A questão não se relaciona com o preço porque, a partir do momento em que as marcas de moda mais populares, ou seja, fast fashion, adoptam a trend, o preço do produto baixa, tornando-o acessível à generalidade da população. Mas já não é trend, é o que todos usam. Estilo, é outra coisa. O estilo é pessoal e ultrapassa qualquer tendência. É o que nos define e o que nos apresenta ao mundo. Queremos mesmo ser apenas, mais uma pessoa, ou queremos ser uma pessoa?

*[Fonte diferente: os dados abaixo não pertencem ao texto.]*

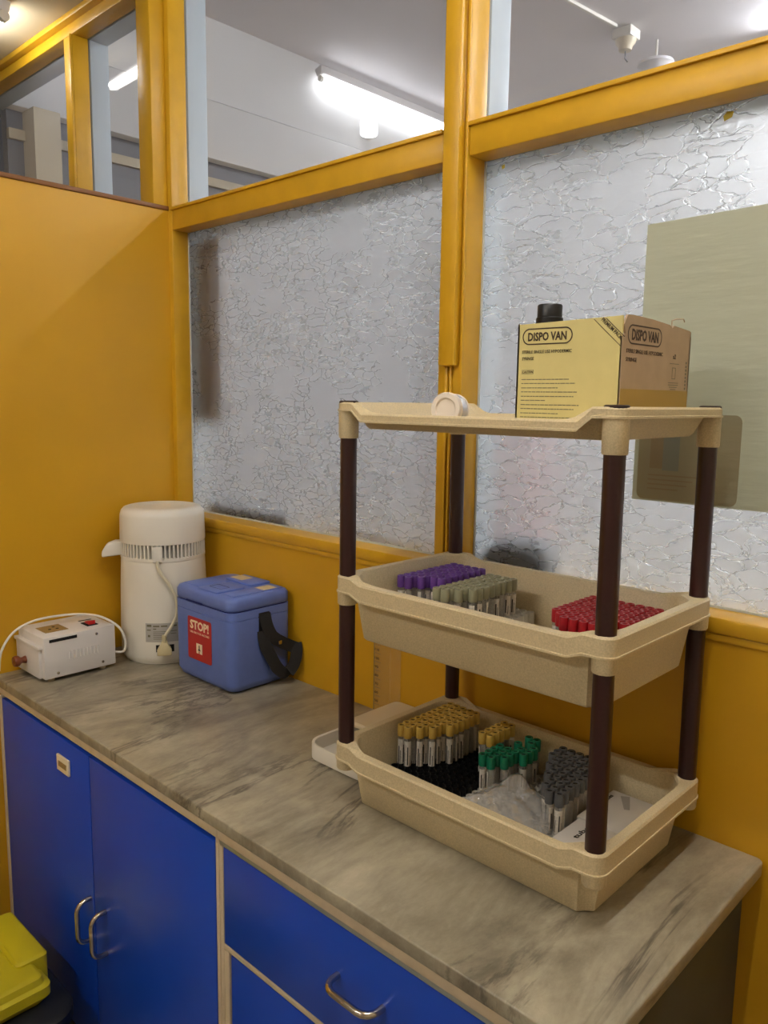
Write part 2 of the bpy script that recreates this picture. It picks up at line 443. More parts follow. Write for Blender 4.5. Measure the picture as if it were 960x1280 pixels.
bar(trim, 'post', -0.062, 0.0, 1.259, CE, -0.046, 0.0)
bar(trim, 'side_batten', -0.092, -0.062, 1.259, CE, -0.034, 0.0)
bar(trim, 'stile', -0.15, 0.019, SILL, CE, 0.0, GY0)
back(trim, -0.15, 0.019, SILL, CE)
trim = struct(empty('trim_5', (0,0,0)), 'yellow top rail of the partition at the ceiling', 'rail')
bar(trim, 'top_rail', -1.5, 3.0, TOP, CE-0.02, 0.0, GY0)
bar(trim, 'cornice', -1.5, 3.0, CE-0.02, CE, -0.022, 0.05, bevel=0.006)
back(trim, -1.5, 3.0, TOP, 2.52)

def window(name, label, x0, x1, split=True, low='figured_glass', hid=None):
    w = struct(empty(name), label, 'window')
    bar(w, 'transom', x0, x1, T0, T1, 0.0, GY0)
    bar(w, 'transom_bead', x0, x1, T1-0.004, T1+0.004, -0.006, 0.012, bevel=0.001)
    back(w, x0, x1, T0, T1)
    if split:
        pane(w, 'frosted_pane', x0, x1, SILL, T0, low)
        B(x0, x1, GY0-0.004, GY0-0.0005, SILL, SILL+0.004).build('putty_bead', 'putty', w)
        B(x0, x0+0.004, GY0-0.004, GY0-0.0005, SILL+0.004, T0).build('putty_bead', 'putty', w)
    pane(w, 'clear_pane', x0, x1, T1, TOP, 'clear_glass')
    return w
w1 = window('window_1', 'left window, crackle-figured frosted pane below a clear pane', 0.019, 1.018, low='figured_glass_fine')
w2 = window('window_2', 'right window, crackle-figured frosted pane with a pale sheet stuck on it', 1.0835, 2.2)
bar(w2, 'end_post', 2.2, 2.27, SILL, CE)
B(2.27, 3.0, 0.0, 0.11, SILL, CE).build('solid_panel', 'yellow_paint', w2)
MB().prism([(0,0),(0.012,0.004),(0.014,0.012),(0.004,0.014),(-0.002,0.008)], (1.553, GY0-0.0008, 1.166), X, Z, 0.0006).build('paint_dab', 'paint_dab', w2)
MB().prism([(0,0),(0.006,0.002),(0.005,0.009),(-0.002,0.007)], (1.125, GY0-0.0008, 1.170), X, Z, 0.0006).build('paint_dab', 'paint_dab', w2)
w3 = struct(empty('window_3'), 'clear clerestory window beyond the low partition', 'window')
bar(w3, 'mullion', -0.612, -0.5503, T1, TOP)
bar(w3, 'mullion_bead', -0.562, -0.552, T1, TOP, -0.008, 0.0, bevel=0.001)
back(w3, -0.612, -0.5503, T1, TOP)
bar(w3, 'transom', -1.5, -0.15, T0, T1)
pane(w3, 'clear_pane', -0.5503, -0.15, T1, TOP, 'clear_glass')
pane(w3, 'clear_pane', -1.5, -0.612, T1, TOP, 'clear_glass')
B(-1.5, -0.15, 0.0, GY1, SILL, T0).build('solid_panel', 'yellow_paint', w3)

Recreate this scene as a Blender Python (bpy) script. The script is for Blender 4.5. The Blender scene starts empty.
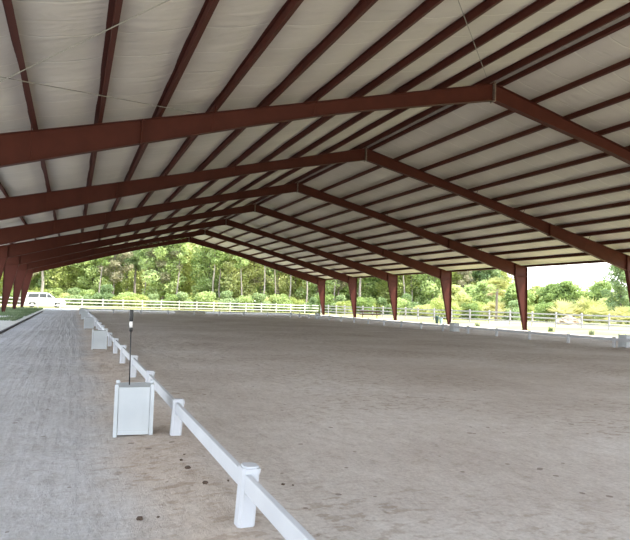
import bpy, bmesh, math, random
from mathutils import Vector, Matrix, noise
rnd = random.Random(7)
scene = bpy.context.scene
C = bpy.context.scene.collection
PI = math.pi

# ------------------------------------------------------------------ materials
def new_mat(name):
    m = bpy.data.materials.new(name); m.use_nodes = True
    nt = m.node_tree; b = nt.nodes['Principled BSDF']
    return m, nt, b
def N(nt, kind, **kw):
    n = nt.nodes.new(kind)
    for k, v in kw.items():
        if k in n.inputs: n.inputs[k].default_value = v
        else: setattr(n, k, v)
    return n
def ramp(nt, stops, fac=None):
    r = nt.nodes.new('ShaderNodeValToRGB')
    e = r.color_ramp.elements
    while len(e) < len(stops): e.new(0.5)
    for i, (p, c) in enumerate(stops):
        e[i].position = p; e[i].color = (c[0], c[1], c[2], 1)
    if fac is not None: nt.links.new(fac, r.inputs['Fac'])
    return r
def coords(nt, scale=(1, 1, 1), kind='Object'):
    tc = nt.nodes.new('ShaderNodeTexCoord'); mp = nt.nodes.new('ShaderNodeMapping')
    mp.inputs['Scale'].default_value = scale
    nt.links.new(tc.outputs[kind], mp.inputs['Vector'])
    return mp.outputs['Vector']
def noisy(name, c0, c1, scale=8.0, rough=0.6, bump=0.0, stretch=(1, 1, 1), detail=5, spec=0.4, metallic=0.0, lo=.3, hi=.7):
    m, nt, b = new_mat(name)
    v = coords(nt, stretch)
    n = N(nt, 'ShaderNodeTexNoise', Scale=scale, Detail=detail)
    nt.links.new(v, n.inputs['Vector'])
    r = ramp(nt, [(lo, c0), (hi, c1)], n.outputs['Fac'])
    nt.links.new(r.outputs['Color'], b.inputs['Base Color'])
    b.inputs['Roughness'].default_value = rough
    b.inputs['Specular IOR Level'].default_value = spec
    b.inputs['Metallic'].default_value = metallic
    if bump:
        bp = N(nt, 'ShaderNodeBump', Strength=bump, Distance=0.02)
        nt.links.new(n.outputs['Fac'], bp.inputs['Height'])
        nt.links.new(bp.outputs['Normal'], b.inputs['Normal'])
    return m

M = {}
M['steel'] = noisy('red_oxide_painted_steel', (.062, .013, .008), (.078, .017, .010), 2.5, .6, .05, spec=.2)
M['purlin'] = noisy('red_oxide_purlin_steel', (.058, .014, .009), (.074, .018, .012), 3.0, .6, .05, spec=.2)
M['galv'] = noisy('pale_galvanised_steel', (.17, .11, .09), (.26, .20, .17), 12, .5, 0, metallic=.3)
M['cable'] = noisy('steel_cable', (.22, .2, .17), (.30, .28, .25), 20, .5)
M['vinyl'] = noisy('white_vinyl', (.44, .46, .50), (.50, .52, .555), 3, .5, .03)
M['vinyl_far'] = noisy('white_painted_board', (.46, .44, .38), (.60, .58, .50), 2, .6)
M['box'] = noisy('white_plastic_box', (.43, .465, .495), (.49, .525, .55), 2.5, .5, .03)
M['greywood'] = noisy('weathered_grey_board', (.26, .235, .24), (.42, .39, .39), 4, .8, .2, (1, 1, 6))
M['brownwood'] = noisy('weathered_brown_wood', (.05, .022, .014), (.085, .042, .028), 5, .75, .2)
M['timber'] = noisy('dark_edging_timber', (.045, .04, .038), (.08, .072, .068), 6, .8, .2)
M['black'] = noisy('black_plastic', (.012, .012, .014), (.022, .022, .024), 10, .45)
M['white'] = noisy('white_plastic', (.72, .72, .72), (.8, .8, .8), 10, .4)
M['soil'] = noisy('dark_planter_soil', (.03, .022, .016), (.07, .05, .035), 30, .95, .6)
M['clod'] = noisy('dark_dirt_clod', (.055, .035, .025), (.11, .075, .055), 40, .95, .5)
M['bark'] = noisy('grey_brown_bark', (.13, .10, .08), (.30, .25, .21), 6, .9, .5, (1, 1, .2))
M['palebark'] = noisy('pale_bark', (.20, .165, .135), (.36, .31, .26), 6, .9, .4, (1, 1, .2))
M['carpaint'] = noisy('white_car_paint', (.60, .61, .62), (.66, .66, .66), 1, .3, 0, spec=.6)
M['glass'] = noisy('dark_car_glass', (.02, .025, .03), (.04, .045, .05), 2, .08, 0, spec=.7)
M['rubber'] = noisy('black_rubber', (.015, .015, .015), (.03, .03, .03), 15, .85)
M['hub'] = noisy('alloy_wheel', (.4, .4, .4), (.55, .55, .55), 8, .35, 0, metallic=.6)
M['roofsheet'] = noisy('ribbed_metal_roof', (.5, .5, .48), (.6, .6, .58), 1, .5)
M['green_plastic'] = noisy('dark_green_plastic', (.03, .06, .05), (.05, .10, .08), 9, .5)
M['blue_plastic'] = noisy('pale_blue_plastic', (.35, .50, .58), (.45, .60, .66), 9, .5)
M['brush'] = noisy('dry_cut_brush', (.22, .145, .10), (.38, .29, .21), 5, .9, .5)
M['frond_dry'] = noisy('dry_frond', (.35, .26, .12), (.5, .4, .2), 6, .8)

def leaf_mat(name, c0, c1, c2, trans=.42):
    m, nt, b = new_mat(name)
    oi = nt.nodes.new('ShaderNodeObjectInfo')
    v = coords(nt, (1, 1, 1))
    n = N(nt, 'ShaderNodeTexNoise', Scale=.55, Detail=4)
    n2 = N(nt, 'ShaderNodeTexNoise', Scale=6.0, Detail=2)
    nt.links.new(v, n.inputs['Vector']); nt.links.new(v, n2.inputs['Vector'])
    a = N(nt, 'ShaderNodeMath', operation='MULTIPLY_ADD'); a.inputs[1].default_value = .35
    nt.links.new(oi.outputs['Random'], a.inputs[0]); nt.links.new(n.outputs['Fac'], a.inputs[2])
    a2 = N(nt, 'ShaderNodeMath', operation='MULTIPLY_ADD'); a2.inputs[1].default_value = .5
    nt.links.new(n2.outputs['Fac'], a2.inputs[0]); nt.links.new(a.outputs[0], a2.inputs[2])
    r = ramp(nt, [(.55, c0), (.88, c1), (1.15 if False else 1.0, c2)], a2.outputs[0])
    nt.links.new(r.outputs['Color'], b.inputs['Base Color'])
    b.inputs['Roughness'].default_value = .65
    b.inputs['Specular IOR Level'].default_value = .2
    t = nt.nodes.new('ShaderNodeBsdfTranslucent'); nt.links.new(r.outputs['Color'], t.inputs['Color'])
    mx = nt.nodes.new('ShaderNodeMixShader'); mx.inputs[0].default_value = trans
    out = nt.nodes['Material Output']
    nt.links.new(b.outputs[0], mx.inputs[1]); nt.links.new(t.outputs[0], mx.inputs[2])
    nt.links.new(mx.outputs[0], out.inputs['Surface'])
    return m
M['leaf'] = leaf_mat('mid_green_leaves', (.16, .225, .07), (.30, .39, .13), (.46, .54, .23))
M['leaf_dark'] = leaf_mat('dark_green_leaves', (.12, .18, .075), (.23, .31, .13), (.37, .45, .22))
M['leaf_yellow'] = leaf_mat('yellow_green_leaves', (.24, .29, .08), (.40, .45, .14), (.55, .57, .25))
M['leaf_dry'] = leaf_mat('pale_dry_leaves', (.18, .18, .09), (.30, .29, .17), (.44, .40, .27))
M['palm'] = leaf_mat('palm_fronds', (.20, .23, .07), (.36, .37, .13), (.48, .45, .2))
M['blade'] = leaf_mat('grass_blades', (.09, .13, .06), (.15, .20, .10), (.24, .28, .17))

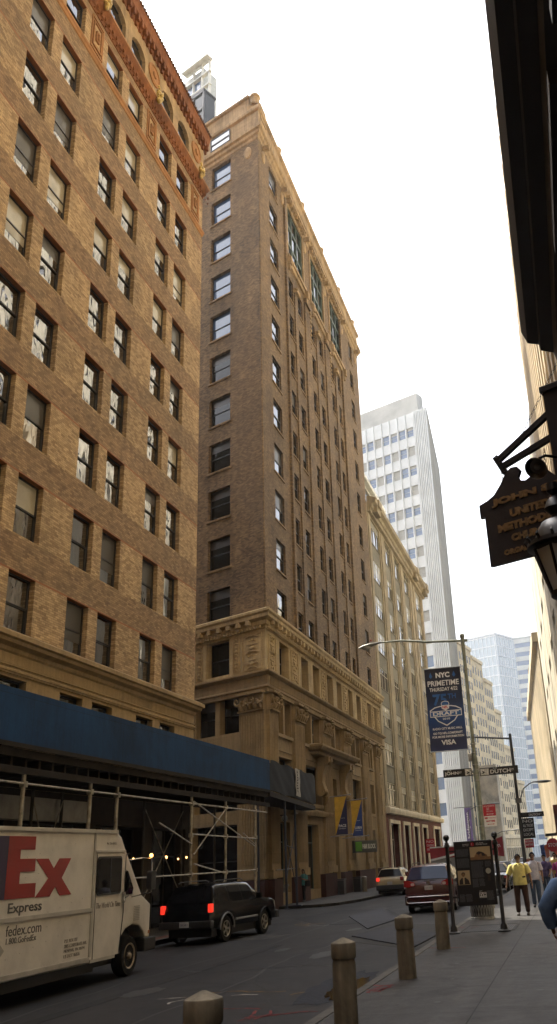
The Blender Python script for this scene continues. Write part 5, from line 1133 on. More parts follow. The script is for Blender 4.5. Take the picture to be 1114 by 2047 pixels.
b.add(vs, [[j*(nx+1)+i, j*(nx+1)+i+1, (j+1)*(nx+1)+i+1, (j+1)*(nx+1)+i] for j in range(nz) for i in range(nx)]); b.build('sheeting', tm, TP, FTp, smooth=80, fixn=False)
MB().box(0, Lt, .08, .12, 5.3, 6.5).build('backing_board', wd, TP, FTp)
b = MB(); vs = []; 
for j in range(13):
    for i in range(5): vs.append((6.2+.34*i+.06*math.sin(j*.9), -.08-.012*math.sin(i*2+j), 5.4+.115*j))
b.add(vs, [[j*5+i, j*5+i+1, (j+1)*5+i+1, (j+1)*5+i] for j in range(12) for i in range(4)]); pst = b.build('poster', mat('poster_paper', (.36, .34, .30), .7, var=.4, vscale=5), TP, FTp, fixn=False)
for i in range(8): txt(['ACE', 'HALL', 'NOW', 'OPEN', 'RETAIL', 'SPACE', 'FLOORS', 'CALL'][i], .12, FT(FTp, 6.45+.05*math.sin(i), -.115, 6.55-i*.135), MATS['win_black'], TP, h=.075, depth=.003)
MB().box(-.1, Lt, .0, 1.7, 5.0, 5.24).build('deck', wd, TP, FTp)
for x, y in ((4.2, .15), (4.2, 1.5)): MB().tube([(x, y, .144), (x, y, 5.0)], .06, 8).lathe([(.16, .14), (.16, .16), (.07, .165)], 10, (x, y, 0)).build('post', mat('post_blue', (.02, .028, .05), .5, var=.3), TP, FTp, smooth=60)
MB().tube([(7.0, .15, .16), (7.0, .15, 5.0)], .06, 8).box(6.75, 7.25, -.1, .4, .142, .20).build('post', MATS['post_blue'], TP, FTp, smooth=60)
for a, b_ in (((7.0, .2, 3.6), (4.2, .2, 1.2)), ((7.0, .2, 1.1), (4.2, .2, 3.9)), ((2.0, .2, 1.9), (7.2, .2, 1.9)), ((4.2, .2, 3.0), (7.3, .2, 2.85))): MB().tube([a, b_], .022, 6).build('brace', MATS['post_blue'], TP, FTp)
MB().tube([(8.2, .3, 6.6), (8.2, .3, 7.15)], .02, 5)

# ================================================================ parcel van
mat('van_white', (.70, .67, .61), .5, var=.14, vscale=1.2, coat=.15); mat('tyre', (.012, .012, .012), .85, var=.2, bump=.3, bscale=80); mat('chrome', (.55, .55, .55), .2, 1., var=.05)
mat('rim_cream', (.34, .27, .18), .5, .2, var=.3, vscale=8); mat('rim_alloy', (.32, .30, .26), .35, .7, var=.2, vscale=8); mat('trim_black', (.012, .012, .013), .55, var=.15)
def wheel(parent, M, r, w, rim, spokes=5, name='wheel', hub=.6):
    """axis along local x; outer face at +x"""
    t = MB(); t.lathe([(r*hub, -w), (r*.93, -w), (r, -w*.82), (r, -w*.18), (r*.93, 0), (r*.70, .0), (r*hub, -.012)], 30, axis='x'); o = t.build(name, MATS['tyre'], parent, M, smooth=45)
    b = MB(); R = r*hub; b.lathe([(R, -.02), (R+.012, .004), (R, .008), (R*.9, -.012), (R*.86, -.05)], 28, axis='x'); 
    b.lathe([(R*.24, -.05), (R*.24, .0), (R*.16, .015), (.01, .018)], 16, axis='x'); b.lathe([(R*.88, -.09), (.01, -.085)], 20, axis='x')
    if spokes:
        for k in range(spokes):
            a = 2*PI*k/spokes; c, s = math.cos(a), math.sin(a)
            b.obox((-.025, c*R*.52, s*R*.52), (1, 0, 0), (0, c, s), (0, -s, c), .022, R*.38, R*.15)
    else:
        b.lathe([(R*.88, -.05), (R*.70, -.02), (R*.45, -.045), (R*.3, -.03), (R*.2, .03), (.01, .035)], 24, axis='x')
        for k in range(8): a = 2*PI*k/8; b.ball((-.012, math.cos(a)*R*.36, math.sin(a)*R*.36), R*.05, 5)
    b.build('rim', MATS[rim], o, local=True, smooth=35)
    if not spokes:
        h = MB()
        for k in range(4): a = 2*PI*k/4+.4; h.lathe([(R*.11, -.03), (R*.11, -.022)], 10, (0, math.cos(a)*R*.68, math.sin(a)*R*.68), 'x')
        h.build('hand_holes', MATS['trim_black'], o, local=True)
    return o
VX = -10.0
VAN = thing('parcel_van', 'white parcel step van with a large red and purple logo at the left edge', 'van', T(-11.1, 16, 0))
Fv = F((VX, 0, 0), (0, 1))        # x = y-world, y inward (towards -X), z up
prof = [(11.2, .48), (19.32, .43), (19.42, .55), (19.55, .80), (19.78, .96), (20.1, 1.03), (20.42, .98), (20.66, .84), (20.74, .72), (20.98, .70), (21.0, 1.40), (20.52, 1.62), (19.62, 2.62), (19.42, 2.86), (19.2, 2.97), (11.2, 3.02)]
b = MB().prism(prof, 0, 2.15); o = b.build('body', MATS['van_white'], VAN, Fv)
bv = o.modifiers.new('bevel', 'BEVEL'); bv.width = .03; bv.segments = 2; bv.limit_method = 'ANGLE'; bv.angle_limit = math.radians(40)
m = MB().box(11.2, 19.2, -.03, .05, 2.93, 3.0).box(18.19, 18.25, -.022, .0, .55, 2.93).box(11.2, 18.19, -.022, 0, 1.40, 1.47).box(11.2, 18.2, -.025, 0, .48, .56).box(18.25, 19.6, -.03, 0, 2.54, 2.58)
m.box(18.25, 19.3, -.015, 0, .44, .50).build('rub_rails', mat('van_rail', (.46, .44, .40), .4, .2, var=.15), VAN, Fv)
dr = MB().box(18.36, 19.50, -.012, 0, .50, 2.53).build('door', MATS['van_white'], VAN, Fv)
def rr(x0, x1, z0, z1, r=.08, n=4):
    P = []
    for cx, cz, a0 in ((x1-r, z0+r, -PI/2), (x1-r, z1-r, 0), (x0+r, z1-r, PI/2), (x0+r, z0+r, PI)):
        for k in range(n+1): a = a0+PI/2*k/n; P.append((cx+r*math.cos(a), cz+r*math.sin(a)))
    return P
w_ = MB().prism(rr(18.36, 19.44, 1.69, 2.46), -.03, -.010).build('window', MATS['trim_black'], dr, Fv); MB().prism(rr(18.41, 19.40, 1.73, 2.42, .06), -.034, -.0302).build('pane', MATS['glass_dark'], w_ , Fv, fixn=True) if False else None
m = MB().prism(rr(18.40, 19.41, 1.73, 2.42, .06), -.036, -.0305); m.build('glazing', MATS['glass_dark'], VAN, Fv); MB().box(18.9, 18.93, -.042, -.0362, 1.73, 2.42).build('sash_bar', MATS['trim_black'], VAN, Fv)
MB().prism([(19.66, 1.66), (20.02, 1.66), (20.06, 1.78), (19.78, 2.14), (19.70, 2.16), (19.64, 2.08)], -.012, .0).build('quarter_window', MATS['glass_dark'], VAN, Fv)
MB().tube([(19.45, -.02, .50), (19.60, -.02, 1.30), (19.63, -.02, 2.5)], .010, 4).build('door_seam', MATS['trim_black'], VAN, Fv); MB().tube([(18.34, -.014, .5), (18.34, -.014, 2.5)], .006, 4).build('door_seam', MATS['trim_black'], VAN, Fv)
MB().bbox(19.53, 19.60, -.06, -.0, 1.50, 1.72, .01).tube([(19.62, -.05, 1.6), (19.75, -.05, 1.63)], .015, 5).build('handle', MATS['chrome'], VAN, Fv)
m = MB()
for k in range(9): m.box(20.15, 20.42, -.018, 0, 1.10+k*.035, 1.122+k*.035)
m.build('louvre', MATS['van_rail'], VAN, Fv)
MB().tube([(19.78, -.03, 2.37), (20.0, -.25, 2.40), (20.35, -.3, 2.38), (20.40, -.3, 2.30), (20.38, -.3, 1.66), (19.9, -.05, 1.60)], .014, 6).build('mirror_arm', MATS['chrome'], VAN, Fv)
MB().prism(rr(20.12, 20.36, 1.72, 2.12, .06), -.42, -.30).build('mirror', MATS['trim_black'], VAN, Fv)
MB().ball((20.33, -.3, 2.45), .045, 8).build('marker_lamp', emitmat('marker_amber', (1, .42, .10), 2), VAN, Fv)
MB().box(20.99, 21.01, .25, 1.9, .78, 1.30).build('grille', MATS['trim_black'], VAN, Fv)
MB().bbox(20.70, 21.30, -.02, 2.17, .42, .70, .03).build('bumper', MATS['trim_black'], VAN, Fv); MB().box(20.90, 20.98, -.006, 0, .78, .85).build('side_lamp', mat('amber_lens', (.4, .12, .02), .3), VAN, Fv)
MB().box(11.2, 20.7, .25, 1.9, .30, .47).box(14, 18.6, .1, .5, .26, .46).build('chassis', MATS['trim_black'], VAN, Fv)
MB().prism([(19.36, .40), (19.46, .62), (19.62, .86), (19.84, 1.0), (20.1, 1.05), (20.38, 1.0), (20.6, .84), (20.72, .68), (20.72, .4)], .32, .7).build('wheel_arch', MATS['trim_black'], VAN, Fv)
for yy, iy in ((20.08, .03), (20.08, 2.12)): wheel(VAN, T(VX-iy, yy, .40) @ (Matrix() if iy < 1 else RZ(PI)), .40, .26, 'rim_cream', 0, hub=.62)
for iy in (.03, 2.12): wheel(VAN, T(VX-iy, 13.0, .40) @ (Matrix() if iy < 1 else RZ(PI)), .40, .3, 'rim_cream', 0)
fr_ = mat('logo_red', (.30, .010, .010), .45, var=.1); fp = mat('logo_purple', (.022, .010, .060), .45, var=.1); fg_ = mat('print_grey', (.09, .088, .085), .6, var=.1); fgd = mat('print_faint', (.24, .225, .20), .6, var=.2)
def vpoly(n_, P, m_, d=.008): return MB().prism(P, -d, -.001).build(n_, m_, VAN, Fv)
vpoly('logo_letter', [(15.12, 1.775), (16.08, 1.775), (16.08, 2.02), (15.54, 2.02), (15.54, 2.22), (16.02, 2.22), (16.02, 2.445), (15.51, 2.445), (15.51, 2.60), (15.98, 2.60), (15.98, 2.835), (15.12, 2.835)], fr_)
vpoly('logo_letter', [(16.03, 2.44), (16.46, 2.44), (16.67, 2.26), (16.86, 2.44), (17.29, 2.44), (16.98, 2.08), (17.38, 1.765), (16.94, 1.765), (16.76, 1.93), (16.58, 1.765), (16.09, 1.765), (16.50, 2.085)], fr_, .0085)
vpoly('logo_letter', [(14.63, 1.775), (15.118, 1.775), (15.118, 2.835), (14.66, 2.835), (14.66, 2.50), (14.3, 2.5), (14.1, 2.3), (14.1, 1.97), (14.3, 1.775)], fp); txt('F', 1.2, FT(Fv, 12.3, -.004, 1.775), fp, VAN, 'logo_letter', .004, w=.78, h=1.06, bold=.02); txt('e', 1.2, FT(Fv, 13.15, -.004, 1.775), fp, VAN, 'logo_letter', .004, w=.82, h=.78, bold=.02)
def vt(s, x, z, w, h, m_=fg_, sh=0., b_=.004): txt(s, .3, FT(Fv, x, -.002 if True else 0, z), m_, VAN, 'lettering', .003, w=w, h=h, bold=b_, shear=sh)
vt('Express', 15.27, 1.49, 1.08, .22); vt('fedex.com', 15.27, 1.17, 1.12, .175, fg_, 0, 0); vt('1.800.GoFedEx', 15.30, 1.045, .94, .10, fg_, 0, 0)
txt('The World On Time', .2, FT(Fv, 18.40, -.015, 1.44), fgd, VAN, 'lettering', .003, w=1.05, h=.11, shear=.25)
for i, s in enumerate(('P.O. BOX 727', '2005 CORPORATE AVE.', 'MEMPHIS, TN 38194', 'US DOT 86876')): vt(s, 17.25, .90-.09*i, (.48, .86, .78, .6)[i], .062, fgd, 0, 0)
txt('No. 236-600421', .1, FT(Fv, 18.75, -.003, 2.70), fgd, VAN, 'lettering', .002, w=.42, h=.05)
m = MB()
for i in range(40):
    x = 14.9+(i % 8)*.42; z = (.75, 1.0, 1.25, 2.0, 2.35)[i//8]+.06*(i % 8); m.lathe([(.009, 0), (.006, .006)], 6, (x, -.006, z), 'y')
m.build('rivets', MATS['van_rail'], VAN, Fv)
MB().prism([(14.95, .70), (15.25, .95), (14.95, 1.2), (14.65, .95)], -.012, 0).build('placard_holder', MATS['van_rail'], VAN, Fv)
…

Foi o que aconteceu aos Mary Jane, esse sapato icónico usado pelas crianças em idade escolar que Mary Quant (a designer a definir a tendência) adoptou, Twiggy popularizou e Jane Birkin também usou. Lembram-se da história da minissaia? Mary Quant, novamente, a definir uma tendência que perdura até hoje. Os Mary Jane já tiveram momentos altos, aparições e reaparições em filmes e séries de televisão. Até Carrie Bradshaw, em O Sexo e a Cidade, além de todos os Manolo, usou uns Mary Jane, o mito urbano que Carrie descobriu nas prateleiras do roupeiro de acessórios da Vogue. São camaleónicos e, ao longo da história, e da história da moda, já foram do preppy ao punk e ao gótico, icónicos em séries como Gossip Girl e, mais recentemente, definidor de celebridades, influenciadas pela Dior e o estilo Prada que, com os Mary Jane, contaminou o luxo e chegou à fast fashion.

Os Mary Jane são como a cor cerulean da sweater de Andy, a assistente de Miranda Priestly, que calma e assertivamente lhe explica que a cor daquela camisola, que tirou de um qualquer expositor de uma loja multimarca, ou pior, hipermercado, começou por ser uma opção única de um designer de moda, promovida, depois, por especialistas em moda que a tornaram popular, até chegar à fast fashion e daí, acabar num qualquer monte de roupa sem história.

Isto equivale a dizer que, quando tropeçarem nuns Mary Jane na fast fashion, hesitem. É mesmo o vosso estilo ou apenas a tendência? Se encontrarem uns Mary Jane na área de pronto-a-vestir de um hipermercado, fujam. Ignorem. Escolham qualquer outra coisa, menos um modelo de sapato que tem uma história única e que, as trends, sobretudo nos media sociais, conseguiram matar, retirando-lhes a nostalgia, versatilidade e detalhe de estilo que os caracterizava, tornando-os algo comum, um pequeno ódio de estimação pelo excesso de variações e invenções em torno de uma lenda.

As tendências, quando chegam ao mainstream deixam de o ser, passam a ser apenas um objecto de consumo. Por isso, nisto de moda e sustentabilidade na moda, mais estilo e menos compras, ou as mesmas compras, mas com mais estilo. Com, ou sem os Mary Jane.